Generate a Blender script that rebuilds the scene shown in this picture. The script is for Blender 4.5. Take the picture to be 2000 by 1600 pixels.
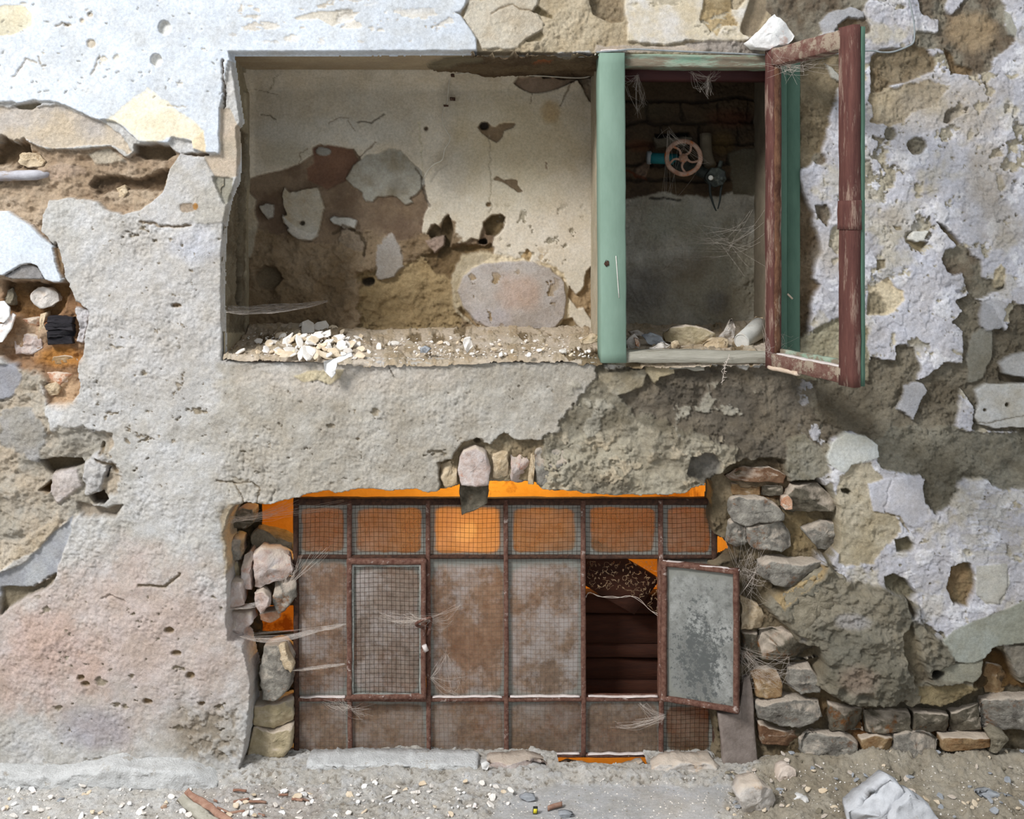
import bpy, math, random
import numpy as np
from mathutils import Vector, Matrix, noise as mnoise
for o in list(bpy.data.objects): bpy.data.objects.remove(o)
sc = bpy.context.scene
COL = sc.collection
R = math.radians
# ------------------------------------------------------------------ camera
S = 0.0012; D = 2.82; VX = 900.0; VY = 440.0; CZ = 1.29
cd = bpy.data.cameras.new('camera'); cam = bpy.data.objects.new('camera', cd); COL.objects.link(cam)
cam.location = (0, -D, CZ); cam.rotation_euler = (R(90), 0, 0)
cd.sensor_width = 36; cd.lens = 36 * (D / S) / 2000.0
cd.shift_x = 0.05; cd.shift_y = -0.18; cd.clip_start = 0.05
sc.camera = cam
# ------------------------------------------------------------------ light
w = bpy.data.worlds.new('world'); sc.world = w; w.use_nodes = True
bg = w.node_tree.nodes['Background']; bg.inputs[0].default_value = (0.86, 0.93, 1.0, 1); bg.inputs[1].default_value = 0.74
def area(name, loc, target, sx, sy, power, col):
    l = bpy.data.lights.new(name, 'AREA'); l.shape = 'RECTANGLE'; l.size = sx; l.size_y = sy
    l.energy = power; l.color = col
    o = bpy.data.objects.new(name, l); COL.objects.link(o); o.location = loc
    o.rotation_euler = (Vector(target) - Vector(loc)).to_track_quat('-Z', 'Y').to_euler(); return o
area('skylight', (-3.2, -3.2, 4.5), (0, 0, 0.9), 1.35, 1.35, 425, (0.975, 0.985, 1.0))
vs = sc.view_settings; vs.view_transform = 'Standard'; vs.look = 'None'; vs.gamma = 1; vs.exposure = 0.0
vs.use_curve_mapping = False
# ------------------------------------------------------------------ helpers
def P(px, py, y=0.0):
    k = (D + y) / D
    return Vector(((px - VX) * S * k, y, CZ + (VY - py) * S * k))
def lin(c):
    return tuple((v / 255 / 12.92) if v <= 10.3 else (((v / 255) + 0.055) / 1.055) ** 2.4 for v in c[:3])
RT = {}
def vn(x, y, seed):
    if seed not in RT: RT[seed] = np.random.default_rng(seed).random((256, 256)).astype(np.float32)
    T = RT[seed]
    xf = np.floor(x); yf = np.floor(y); fx = (x - xf).astype(np.float32); fy = (y - yf).astype(np.float32)
    xi = xf.astype(np.int32) & 255; yi = yf.astype(np.int32) & 255; xj = (xi + 1) & 255; yj = (yi + 1) & 255
    fx = fx * fx * (3 - 2 * fx); fy = fy * fy * (3 - 2 * fy)
    return (T[yi, xi] * (1 - fx) + T[yi, xj] * fx) * (1 - fy) + (T[yj, xi] * (1 - fx) + T[yj, xj] * fx) * fy
def fbm(x, y, sc_, o, seed, g=0.5):
    r = 0; a = 1; t = 0; f = 1.0 / sc_
    for i in range(o):
        r = r + a * vn(x * f + 13.7 * i, y * f + 7.1 * i, seed + i); t += a; a *= g; f *= 2.03
    return r / t * 2 - 1
def worley(x, y, s, seed):
    key = ('w', seed)
    if key not in RT: RT[key] = np.random.default_rng(seed).random((64, 64, 2)).astype(np.float32)
    T = RT[key]; x = x / s; y = y / s
    xf = np.floor(x); yf = np.floor(y); xi = xf.astype(np.int32); yi = yf.astype(np.int32)
    best = np.full(x.shape, 9.0, np.float32)
    for dx in (-1, 0, 1):
        for dy in (-1, 0, 1):
            t = T[(yi + dy) & 63, (xi + dx) & 63]
            d = (xf + dx + t[..., 0] - x) ** 2 + (yf + dy + t[..., 1] - y) ** 2
            best = np.minimum(best, d)
    return np.sqrt(best)
def sstep(x): x = np.clip(x, 0, 1); return x * x * (3 - 2 * x)
def sd_poly(X, Y, poly):
    n = len(poly); best = np.full(X.shape, 1e12, np.float32); ins = np.zeros(X.shape, bool)
    for i in range(n):
        ax, ay = poly[i]; bx, by = poly[(i + 1) % n]
        ex, ey = bx - ax, by - ay; L = ex * ex + ey * ey
        if L < 1e-9: continue
        t = np.clip(((X - ax) * ex + (Y - ay) * ey) / L, 0, 1)
        best = np.minimum(best, (X - ax - t * ex) ** 2 + (Y - ay - t * ey) ** 2)
        if ay != by:
            c = ((ay > Y) != (by > Y)) & (X < (bx - ax) * (Y - ay) / (by - ay) + ax); ins ^= c
    d = np.sqrt(best); return np.where(ins, d, -d)
def sd_line(X, Y, pts):
    best = np.full(X.shape, 1e12, np.float32)
    for (ax, ay), (bx, by) in zip(pts[:-1], pts[1:]):
        ex, ey = bx - ax, by - ay; L = ex * ex + ey * ey + 1e-9
        t = np.clip(((X - ax) * ex + (Y - ay) * ey) / L, 0, 1)
        best = np.minimum(best, (X - ax - t * ex) ** 2 + (Y - ay - t * ey) ** 2)
    return np.sqrt(best)
class Paint:
    """a worn plaster surface: height (mm, out of the wall) and colour of its layers, over photo-plane coordinates"""
    def __init__(s, X, Y, col, col2=None, lv=0, kind='pebble', amp=1.0, grain=.6):
        s.X = X.astype(np.float32); s.Y = Y.astype(np.float32)
        X, Y = s.X, s.Y
        s.n1 = fbm(X, Y, 95, 5, 11); s.n2 = fbm(X, Y, 26, 5, 31); s.n3 = fbm(X, Y, 9, 3, 51); s.n4 = fbm(X, Y, 4.2, 2, 61)
        s.w1 = 1 - worley(X + s.n2 * 5 + s.n3 * 3, (Y + s.n1 * 5) * 1.25, 9, 5); s.w2 = 1 - worley(X + s.n2 * 16, Y + s.n1 * 20, 62, 6)
        s.rg = 1 - np.abs(fbm(X + .5 * Y, Y * 1.5 - .4 * X, 40, 5, 71)) * 3.2
        s.nA = fbm(X, Y, 38, 5, 91, .58) * 2.0; s.nB = fbm(X, Y, 15, 4, 101, .6) * 1.6
        s.cn = fbm(X, Y, 60, 6, 121, .6) * 1.5
        s.hn = fbm(X, Y, 130, 3, 141) * 1.6; s.md = np.clip(.75 + .55 * s.hn + .5 * fbm(X, Y, 45, 4, 151) * 1.6, .2, 1.7)
        s.n5 = fbm(X * 1.3, Y, 14, 4, 161, .7)
        s.H = (lv + s.rel(kind, amp)).astype(np.float32)
        s.C = s.cmix(col, col2); s.G = np.full(X.shape, grain, np.float32)
        s.hole = np.full(X.shape, -1e3, np.float32)
    def rel(s, k, a, sl=None):
        g = lambda f: f if sl is None else f[sl]
        if k == 'smooth': r = g(s.n1) * 2.5 + g(s.n2) * 1.0 + g(s.n3) * .3 + g(s.n4) * .25
        elif k == 'pebble': r = g(s.n1) * 7 + g(s.n2) * 4 + (g(s.n5) * 4.0 + g(s.n4) * 2.2 + g(s.w1) * 1.0) * g(s.md)
        elif k == 'rough': r = g(s.n1) * 9 + g(s.n2) * 9 + (g(s.n5) * 6.5 + g(s.n4) * 2.6 + g(s.w1) * 1.0) * g(s.md) + g(s.rg) * 2
        elif k == 'rubble': r = g(s.w2) * 18 + g(s.n2) * 12 + g(s.n3) * 5.5 + g(s.n4) * 2.4 + g(s.rg) * 6
        elif k == 'flaky':
            q = g(s.nA) * 1.3 + g(s.nB) * .5
            r = g(s.n1) * 4 + sstep((q - .35) * 5) * 2.2 - sstep((-q - .55) * 6) * 2.5 + g(s.n2) * 2 + g(s.n3) * 1.0 + g(s.n4) * .6
        else: r = 0 * g(s.n1)
        return r * a
    def cmix(s, c1, c2=None, sl=None):
        g = lambda f: f if sl is None else f[sl]
        a = np.array(lin(c1), np.float32); b = np.array(lin(c2 or tuple(v * .9 for v in c1)), np.float32)
        t = sstep(g(s.cn) * 1.0 + .5)[..., None]
        return a * (1 - t) + b * t
    def box(s, x0, y0, x1, y1, m):
        k = (s.X > x0 - m) & (s.X < x1 + m) & (s.Y > y0 - m) & (s.Y < y1 + m)
        r = np.where(k.any(1))[0]; c = np.where(k.any(0))[0]
        if len(r) == 0 or len(c) == 0: return None
        return (slice(r[0], r[-1] + 1), slice(c[0], c[-1] + 1))
    def reg(s, poly, col=None, col2=None, lv=None, kind='pebble', amp=1.0, rag=6, ew=2.0, grain=None, op=1.0, fine=.5, add=None):
        xs = [p[0] for p in poly]; ys = [p[1] for p in poly]
        sl = s.box(min(xs), min(ys), max(xs), max(ys), rag * 1.5 + ew + 6)
        if sl is None: return
        d = sd_poly(s.X[sl], s.Y[sl], poly) + rag * ((1 - fine) * s.nA[sl] + fine * s.nB[sl])
        m = sstep(d / ew + .5) * op
        if lv is not None: s.H[sl] += m * (lv + s.rel(kind, amp, sl) - s.H[sl])
        if add is not None: s.H[sl] += m * add
        if col is not None: s.C[sl] += m[..., None] * (s.cmix(col, col2, sl) - s.C[sl])
        if grain is not None: s.G[sl] += m * (grain - s.G[sl])
        return sl, d
    def blob(s, x, y, r, ry=None, **k):
        ry = ry or r; n = 12
        s.reg([(x + r * math.cos(2 * math.pi * i / n), y + ry * math.sin(2 * math.pi * i / n)) for i in range(n)], **k)
    def tint(s, x, y, rx, ry, col, op):
        sl = s.box(x - rx, y - ry, x + rx, y + ry, 0)
        if sl is None: return
        q = ((s.X[sl] - x) / rx) ** 2 + ((s.Y[sl] - y) / ry) ** 2
        m = (sstep(1 - q + .35 * s.cn[sl]) * op)[..., None]
        c = np.array(lin(col), np.float32); s.C[sl] += m * (c - s.C[sl])
    def bulge(s, x, y, rx, ry, h):
        sl = s.box(x - rx, y - ry, x + rx, y + ry, 0)
        if sl is None: return
        q = ((s.X[sl] - x) / rx) ** 2 + ((s.Y[sl] - y) / ry) ** 2
        s.H[sl] += sstep(1 - q) * h
    def crack(s, pts, wd=2.0, dep=6, col=None):
        xs = [p[0] for p in pts]; ys = [p[1] for p in pts]
        sl = s.box(min(xs), min(ys), max(xs), max(ys), 14)
        if sl is None: return
        d = sd_line(s.X[sl] + s.nB[sl] * 4, s.Y[sl] + s.nA[sl] * 4, pts)
        m = sstep(1.3 - d / wd); s.H[sl] -= m * dep
        if col is not None: s.C[sl] += m[..., None] * .8 * (np.array(lin(col), np.float32) - s.C[sl])
    def speck(s, x0, y0, x1, y1, thr, scl, seed, col, col2=None, lv=None, add=None, kind='rough', amp=.5, op=1.0, soft=.06, sx=1.0):
        sl = s.box(x0, y0, x1, y1, 0)
        if sl is None: return
        n = fbm(s.X[sl] * sx, s.Y[sl], scl, 5, seed, .55) * 1.8
        e = np.minimum(np.minimum(s.X[sl] - x0, x1 - s.X[sl]), np.minimum(s.Y[sl] - y0, y1 - s.Y[sl])) / 30
        m = sstep((n - thr) / soft + .5) * np.clip(e, 0, 1) * op
        if lv is not None: s.H[sl] += m * (lv + s.rel(kind, amp, sl) - s.H[sl])
        if add is not None: s.H[sl] += m * add
        if col is not None: s.C[sl] += m[..., None] * (s.cmix(col, col2, sl) - s.C[sl])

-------

Check every line of the material for the string "scene" and give the number of lines that have it, without anything else.

ANSWER IN FULL:
2